Juve Matuidi-dipendente, ecco perché il francese è indispensabile
I 20 milioni di euro investiti nella scorsa estate dalla Juventus per Blaise Matuidi, calciatore in apparenza ruvido e tutta sostanza, ad un passo, peraltro, dalla scadenza di contratto, erano sembrati davvero troppi. E invece, Marotta e tutto il suo staff tecnico, ci avevano visto giusto perché oggi, il transalpino, pare essere diventato l’ago della bilancia, l’uomo equilibrio di una squadra forte, potenzialmente da finale Champions ma che, senza il suo baluardo in mezzo al campo, evidenzia più di una qualche lacuna.
E infatti, la sua assenza, proprio in campo continentale col Tottenham, ha pesato molto sulla tenuta, specie difensiva, dei bianconeri incapaci di congelare il match sul 2-0 e conservare un certo margine di vantaggio sugli Spurs. E così, a pochi giorni dal decisivo ritorno con gli inglesi, all’indomani della qualificazione per la finale di Coppa Italia della sua Juventus (coincisa col suo ritorno in campo dopo l’infortunio) e nel periodo più decisivo dell’anno, ecco l’importanza del mediano nell’economia globale del football proposto dai bianconeri.
Uomo equilibrio, mai senza Matuidi
Il francese prelevato con lo specifico compito di fare legna in mezzo al campo e dare manforte al regista basso Pjanic in fase di non possesso è finito per andare oltre ogni più rosea aspettativa. E sì perché il suo apporto non si è focalizzato solo su questo fondamentale tattico ma anche su altri concedendosi il lusso di siglare anche due reti e di rivelarsi prezioso pure in fase di costruzione. Ora, però, limitiamoci alle sue doti difensive.
Il numero #14 è diventato indiscusso titolare, al netto di qualche infortunio muscolare, per la sua forza fisica, il dinamismo, la velocità nel lungo e la sua capacità di sradicare la palla dai piedi degli avversari.
Una caratteristica, questa, perfetta, di più, complementare con le qualità dei suoi compagni di reparto: l’incursore Khedira e la mente, il playmaker Pjanic. Insomma, una fusione ineccepibile. E i dati statistici dei tre spesso impiegati da Allegri nel 4-3-3 bianconero, dimostrano questo particolare affiatamento.
Dei tre, difatti, l’ex PSG è quello con più palloni respinti (0,2), contrasti tentati (1,5), duelli aerei vinti (0,9) e falli fatti a partita (1,6) con gli altri due bravi a occuparsi di altre situazioni di gioco: gol, 10, e assist, 8.

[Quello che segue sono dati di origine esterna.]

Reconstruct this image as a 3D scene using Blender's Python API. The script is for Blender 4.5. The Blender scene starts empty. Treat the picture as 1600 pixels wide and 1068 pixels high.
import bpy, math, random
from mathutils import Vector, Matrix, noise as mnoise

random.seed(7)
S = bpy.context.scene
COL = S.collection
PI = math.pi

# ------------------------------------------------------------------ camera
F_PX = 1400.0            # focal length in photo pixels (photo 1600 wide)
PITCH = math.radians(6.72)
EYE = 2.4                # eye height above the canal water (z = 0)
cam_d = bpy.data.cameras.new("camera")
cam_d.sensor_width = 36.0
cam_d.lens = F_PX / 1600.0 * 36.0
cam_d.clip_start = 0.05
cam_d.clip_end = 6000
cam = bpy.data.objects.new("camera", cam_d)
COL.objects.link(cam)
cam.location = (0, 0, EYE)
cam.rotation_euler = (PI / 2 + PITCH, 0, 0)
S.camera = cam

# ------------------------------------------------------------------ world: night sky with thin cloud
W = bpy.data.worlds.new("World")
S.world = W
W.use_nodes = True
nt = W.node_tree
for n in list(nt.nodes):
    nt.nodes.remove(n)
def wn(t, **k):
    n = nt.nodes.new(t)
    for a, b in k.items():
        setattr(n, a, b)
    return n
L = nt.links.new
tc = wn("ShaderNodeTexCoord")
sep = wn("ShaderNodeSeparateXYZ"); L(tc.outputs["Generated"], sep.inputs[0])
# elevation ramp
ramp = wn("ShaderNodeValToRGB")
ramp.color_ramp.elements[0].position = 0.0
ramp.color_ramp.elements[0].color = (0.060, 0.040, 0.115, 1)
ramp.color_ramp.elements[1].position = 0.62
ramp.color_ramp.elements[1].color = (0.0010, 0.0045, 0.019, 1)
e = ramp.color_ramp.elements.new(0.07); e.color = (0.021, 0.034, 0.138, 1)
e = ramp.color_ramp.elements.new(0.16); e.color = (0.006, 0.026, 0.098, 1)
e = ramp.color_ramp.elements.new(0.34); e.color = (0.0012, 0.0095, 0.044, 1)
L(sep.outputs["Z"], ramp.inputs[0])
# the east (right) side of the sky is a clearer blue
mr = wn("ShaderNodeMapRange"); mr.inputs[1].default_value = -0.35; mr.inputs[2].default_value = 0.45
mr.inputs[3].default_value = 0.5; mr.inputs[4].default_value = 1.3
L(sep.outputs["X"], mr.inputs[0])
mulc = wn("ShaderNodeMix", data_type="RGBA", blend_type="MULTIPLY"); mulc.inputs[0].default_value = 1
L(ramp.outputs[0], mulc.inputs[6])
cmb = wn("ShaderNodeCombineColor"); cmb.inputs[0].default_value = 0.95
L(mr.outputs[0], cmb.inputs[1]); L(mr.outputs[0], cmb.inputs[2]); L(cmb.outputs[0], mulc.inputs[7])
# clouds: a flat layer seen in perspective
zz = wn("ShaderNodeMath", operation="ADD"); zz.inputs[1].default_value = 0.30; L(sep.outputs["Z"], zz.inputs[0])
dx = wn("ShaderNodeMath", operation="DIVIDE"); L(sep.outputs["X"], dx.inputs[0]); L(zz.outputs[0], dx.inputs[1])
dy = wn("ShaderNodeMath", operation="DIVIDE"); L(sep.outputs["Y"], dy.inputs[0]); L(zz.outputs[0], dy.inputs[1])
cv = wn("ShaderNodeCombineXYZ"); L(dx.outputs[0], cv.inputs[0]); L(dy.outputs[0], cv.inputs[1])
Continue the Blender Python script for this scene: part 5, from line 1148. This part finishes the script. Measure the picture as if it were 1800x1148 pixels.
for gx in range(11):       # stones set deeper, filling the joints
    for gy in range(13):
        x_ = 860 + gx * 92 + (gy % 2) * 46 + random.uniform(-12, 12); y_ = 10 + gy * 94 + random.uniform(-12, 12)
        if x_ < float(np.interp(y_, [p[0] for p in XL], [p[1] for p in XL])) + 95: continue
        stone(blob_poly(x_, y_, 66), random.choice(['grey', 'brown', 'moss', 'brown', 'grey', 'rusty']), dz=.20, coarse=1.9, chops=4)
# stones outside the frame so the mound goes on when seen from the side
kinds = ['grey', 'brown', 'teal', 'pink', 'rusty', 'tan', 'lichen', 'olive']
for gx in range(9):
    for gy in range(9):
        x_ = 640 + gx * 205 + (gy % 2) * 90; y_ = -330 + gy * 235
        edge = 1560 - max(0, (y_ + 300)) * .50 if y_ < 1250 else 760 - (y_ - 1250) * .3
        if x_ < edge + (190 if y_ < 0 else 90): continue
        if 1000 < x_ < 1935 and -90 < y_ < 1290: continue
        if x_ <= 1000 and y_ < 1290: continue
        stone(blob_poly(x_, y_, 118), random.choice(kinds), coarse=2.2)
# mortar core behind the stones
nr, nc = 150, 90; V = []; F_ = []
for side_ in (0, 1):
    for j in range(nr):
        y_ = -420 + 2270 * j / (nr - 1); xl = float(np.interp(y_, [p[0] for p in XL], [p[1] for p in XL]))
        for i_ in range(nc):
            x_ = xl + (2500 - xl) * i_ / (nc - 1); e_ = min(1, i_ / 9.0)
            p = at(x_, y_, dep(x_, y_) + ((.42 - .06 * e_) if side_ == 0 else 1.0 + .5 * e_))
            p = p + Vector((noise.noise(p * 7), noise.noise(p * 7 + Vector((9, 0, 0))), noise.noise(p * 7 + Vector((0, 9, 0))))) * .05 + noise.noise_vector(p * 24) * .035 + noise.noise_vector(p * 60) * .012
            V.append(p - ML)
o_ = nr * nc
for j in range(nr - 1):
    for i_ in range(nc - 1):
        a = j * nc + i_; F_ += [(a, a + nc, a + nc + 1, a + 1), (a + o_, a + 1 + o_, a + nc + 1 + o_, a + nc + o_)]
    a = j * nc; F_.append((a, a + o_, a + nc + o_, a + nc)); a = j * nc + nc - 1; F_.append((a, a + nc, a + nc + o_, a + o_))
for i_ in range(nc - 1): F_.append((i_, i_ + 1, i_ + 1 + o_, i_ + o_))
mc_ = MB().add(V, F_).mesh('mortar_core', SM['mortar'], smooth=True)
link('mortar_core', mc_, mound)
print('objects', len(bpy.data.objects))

Una quadratura del cerchio ideale che, come dicevamo, è mancata parecchio contro il Tottenham con l’assenza in partita delle celebri chiusure del ragazzo, peraltro diga del centrocampo della nazionale francese (9 gol in 62 presenze totali), ma anche dei suoi ormai proverbiali inserimenti senza palla.
Incursore senza palla, è un Matuidi a due fasi
Come dicevamo però, il 30enne di Tolosa ha sorpreso un po’ tutti gli addetti ai lavori anche per la bravura in una porzione del gioco in cui non lo si riteneva del tutto adatto, ovvero: nella fase di proposizione. E infatti i due gol in campionato ma anche i 12 dribbling e i 21 tiri totali mostrano una certa propensione ad accompagnare la manovra.
E, da mezzala mancina, Matuidi non solo si rivela imprescindibile in copertura ma anche in appoggio creando spazio per il terzino Alex Sandro (o Asamoah), dialogando con l’esterno alto, spesso Manduzkic, e buttandosi, e speculando, negli spazi che le difese lasciano. L’assunto, da parte dei club rivali, è semplice e pure logico: attacchiamo i big e concediamo qualcosa agli altri. E questi altri hanno il volto dei Khedira ma anche dei Matuidi perfettamente in grado di finalizzare e ribadire in rete.
4-2-3-1 o 4-3-3, il risultato non cambia
Ancora, l’importanza del classe ’87 deriva da quella sua estrema versatilità, da quella polivalenza vitale in club che non si affidano a schemi e ad un gruppo di uomini consolidati. La flessibilità nel football 2.0 è esiziale.
E anche in questo specifico campo, Matuidi non delude ma anzi si adatta e si trova a suo agio in diversi sistemi di gioco. Interno nel 4-4-2, mezzala nel 4-3-3, dove è in grado anche di sfruttare le sue progressioni palla al piede e i suoi inserimenti oltre che le doti di interditore, centrale nel 4-2-3-1 e, pure, all’occorrenza, sul centro-sinistra in un 3-5-2. Insomma, ormai la Juve, per le sue qualità, per le sue caratteristiche e le stimmate di centrocampista moderno, non può più prescindere dal francese di origini angolane.